The real problem with that is that it's not in an easily readable layout where one logical conclusion follows on to another. How do hit points interact with abilities and weapons and damage? None of that is covered in the Compendium. Yet these things have changed, and often not in subtle ways.
Then there's the reverse problem. How do I know it's been changed? If I'm flipping through the book, how the hell do I know if a rule's been changed or not? All the 'solutions' are crappy. I don't want to mark my book. I don't want loose-leafs flopping about in-between pages. And copy-paste... seriously? No.
In other words, it's a nuisance.
Would it be nice if they had a PDF of the rulebook which they kept updated? Yeah, it really would. Unfortunately, this is something that is likely just Too Expensive. Although updating a few words here or there isn't really too much to ask for, unfortunately it is a lot more involved than that: layout is a pain. Once you have this happening to multiple books every month - as they do - urgh!
Y'know, I've worked for a magazine as an assistant to an editor and I've studied both as a hobby and through courses, layout and design. I am no expert, by any measure, but I am constantly seeing people espouse the opinion that layout is difficult.
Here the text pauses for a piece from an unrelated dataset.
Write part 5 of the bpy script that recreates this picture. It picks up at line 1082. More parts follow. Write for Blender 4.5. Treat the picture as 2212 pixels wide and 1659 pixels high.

It's really not. It's a piece of friggin cake. InDesign and Quark are like any other program. Once you learn the fundamental tools within it, you can quickly and easily manipulate files. And the more skilled and practiced you are, the quicker you can do it. Altering content within a predefined print layout really isn't that time-consuming. All the hard work has been done already. The content that they're altering every few months would take someone at a professional level of skill, at most a few hours to incorporate in a PDF document just before release.
Two or three hours every two or three months is chump-change for a service that would massively increase WotC's popularity, and decrease their detractors.